岸田首相は同日、最初の会談相手となったマレーシアのアンワル・イブラヒム首相に対し、「世界が歴史的な転換点にある中、自由で開かれた国際秩序を維持・強化し、ASEANと協力を強化していきたい」と訴えた。
会談では、外務・防衛当局間の戦略対話を新設することを決定し、会談後には、両国関係を「包括的・戦略的パートナーシップ」に格上げする共同声明を発表した。マレーシアは、南シナ海で中国と領有権を争っており、日本はOSAなどを通じ、中国の覇権的な動きをけん制したい考えだ。
南シナ海では、インドネシアやベトナム、フィリピンも中国と対立する。岸田首相はインドネシアのジョコ・ウィドド大統領との会談で、大型巡視船1隻を供与するため、総額約90・5億円の無償資金協力を行うことを確認した。ベトナムのファム・ミン・チン首相とは、防衛交流の拡大や防衛装備品移転への協力推進で一致した。
日ASEAN関係は、1973年に日本の合成ゴム輸出への懸念を踏まえて開かれた閣僚会議が始まりだ。50周年にあわせた18日までの関連会合の期間中、岸田首相は、参加するASEAN加盟9か国と、加盟予定でオブザーバー参加の東ティモールの計10人の首脳全員と個別に会談する。

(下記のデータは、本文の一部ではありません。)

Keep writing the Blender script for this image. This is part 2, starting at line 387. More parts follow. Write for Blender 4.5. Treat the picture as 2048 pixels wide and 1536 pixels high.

ASEANは、国ごとに体制や対中関係も様々だ。内陸国のラオスは中国への経済依存度が高い。岸田首相はソンサイ・シーパンドン首相との会談では、来年のASEAN議長国として成功できるよう支援する考えを伝えた。全方位外交を展開するブルネイのハサナル・ボルキア国王との会談では、液化天然ガス(LNG)の安定供給への謝意を示し、エネルギー分野での協力強化を申し合わせた。